Pretty much everyone in the Kootenay Lake school district is feeling optimistic about the new curriculum coming into effect this year and next, but trustees are voicing concerns about the timeline required to implement it.

“We believe the ministry’s timeline at the district level is too rushed,” trustee Rebecca Huscroft said at the most recent school board meeting, urging the board to join her in writing about these concerns to the Ministry of Education.

At issue is the amount of time teachers have to learn the new curriculum requirements and incorporate them into their classrooms.

Some have elected to go ahead with certain courses, though they’re not yet required to do so, and younger grades have already made the transition.

Trustee Curtis Bendig voiced his support for the letter, but said the board should be careful to simultaneously express their commitment to and enthusiasm for the curriculum long-term.

“Let’s make sure we emphasize how strongly we feel about the new curriculum, and make it clear that this is nothing but a timeline problem.”

The board voted unanimously in favour of sending the letter.

Shortly after the vote passed, the board heard a presentation from place-based learning expert Monica Nissen, who works as a co-ordinator for Wildsight, an environmental group in the East Kootenay.
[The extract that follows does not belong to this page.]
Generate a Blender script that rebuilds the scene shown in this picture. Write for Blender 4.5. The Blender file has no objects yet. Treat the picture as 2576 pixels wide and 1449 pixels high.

“I saw the results of the recent student symposium, and one thing one was clear: students all wanted to get outside,” she told them.

“We’re into 21st century learning now. Take a moment to think about what that means to you,” she said, before asserting that students would have to cope with “unprecedented” environmental issues in the years to come.

“The new curriculum is very much competency-based,” she said. “It’s about who these students are going to be in the world.”

Nissan presented some of the “big ideas” covered by the new curriculum. One was as follows: “The solar system is part of the Milky Way, which is one of billions of galaxies.”

The new curriculum also has an increased focus on aboriginal perspectives, which Nissen said will be “embedded into all aspects of the curriculum.”

Another mandated goal is to encourage students to cultivate “a lifelong harmony with nature.”

Bendig thanked Nissen for her time, adding he enthusiastically supports place-based learning that sees students civically engaged and engaging in activities outside the four walls of the school.

“This is learning. This is the direction we should be going.”